Session 1132: Educational Reform

Wednesday 8 July 2015, 11.15-12.45

Moderator/Chair:Kirsi Salonen, School of History, Culture & Arts Studies, University of Turku
Paper 1132-aThe Impact of the Fourth Lateran Council on Clerical Education in Hungary, Poland, and Bohemia
(Language: English)
Igor Razum, Department of Medieval Studies, Central European University, Budapest
Index terms: Ecclesiastical History, Religious Life, Sermons and Preaching, Teaching the Middle Ages
Paper 1132-bReform and Re-Use of Latin Didactic Works by Sebastian Brant
(Language: English)
Mamina Arinobu, Institut für vergleichende Städtegeschichte, Westfälische Wilhelms-Universität Münster
Index terms: Education, Language and Literature - German
Paper 1132-cLa reforme éducative en Géorgie médiévale
(Language: Français)
Manana Javakhishvili, School of Arts & Sciences, Ilia State University, Georgia
Index terms: Daily Life, Education, Historiography - Medieval, Local History
Paper 1132-dThe Culture of Disputation in 14th-Century English Poetry
(Language: English)
Wendy Matlock, Department of English, Kansas State University
Index terms: Language and Literature - Middle English, Learning (The Classical Inheritance), Rhetoric
Abstract

Paper -a:
The paper provides a comparative overview of the impact of conciliar legislation – specifically canon 11 – on cathedral schools and instructors (magistri and scholastici) in Hungary, Poland, and Bohemia in the century following the Fourth Lateran Council (1215).

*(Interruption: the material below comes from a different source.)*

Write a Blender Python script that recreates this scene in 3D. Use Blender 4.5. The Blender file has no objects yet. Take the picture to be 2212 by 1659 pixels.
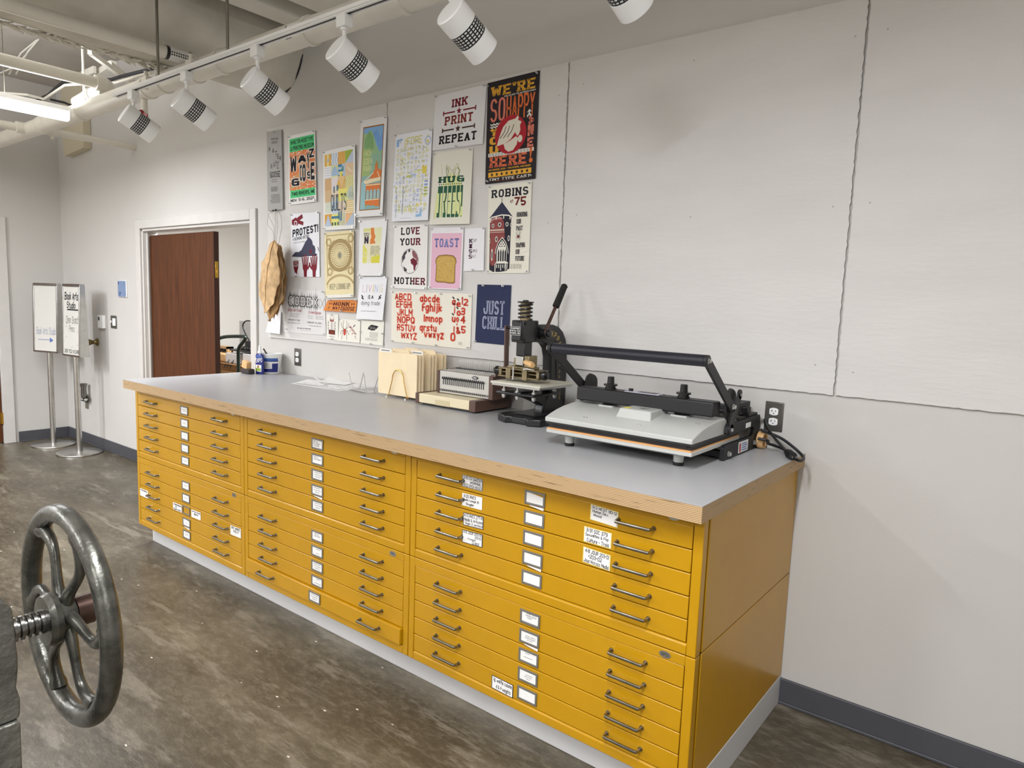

Whether the impact was expansive or more nuanced, who were the agents of this reform, and what were its immediate and long term results are questions that provide a road map into the integrative process of Lateran reform.

Paper -b:
Sebastian Brant, well-known as an author of the satire Das Narrenschiff (Ship of Fools), was a scholar of many faces. His main occupation was as a jurist, with the title of doctor utrisque iuris, and a town clerk, but even before, during his study of law, he was a poet, editor, and translator who translated many Latin works into German. He was very conscious of the different roles of Latin and vernacular languages; Latin was basically for scholars and the clergy, German for the laity. However, his translation and publication of some Latin didactic works not only enabled them to be read by the laity. Their contents also were adopted in his original work Das Narrenschiff, especially in the additional chapter about the table manners.

Paper -c:
In the history of Georgia, 11th-12th centuries are known as the golden age. It was the period characterized by real reforms and renewal. During this period, the reformer King David the Builder (1089-1125) managed to get rid of the outside enemy (Turks-Seljuks), as well as implement significant reforms domestically. A number of significant reforms were carried out in the fields of culture and education. David founded the Georgia Academy and Ikalto Academy that can be considered the major change introduced in the field of education. These Academies were the first higher education institutions in Georgia. Contemporaries referred to Gelati as 'Other Athens' and 'second Jerusalem'. It should be noted that the academies were not focused only on teaching. Rather, among the functions of the academies was to carry out large scale translations, scientific works. My goal is to present the Comparative Study, making a comparative analysis between the teaching disciplines, methods and principles of Georgian academies and European higher education system of the same historical period.

Paper -d:
Following Alex J. Novikoff’s suggestion in The Medieval Culture of Disputation (2013) that the 13th-century English poem The Owl and the Nightingale adapts scholastic discourse in its use of Aristotelian logic, my paper explores the renewal of verbal debates in 14th-century Middle English poetry. Specifically, I examine the two extant in British Library, Additional MS 31042, Winner and Waster and The Parliament of the Thre Ages, to argue that, while the subject matter debated may vary, questions about the usefulness of disputation persist. This paper does not maintain that debate poetry exists as a singular generic category nor does it seek to delineate generic expectations; rather, it demonstrates that both poems appeal to an understanding of 'disputation' as more than a metaphorical discourse of opposites, reforming earlier scholastic interests for a popular audience.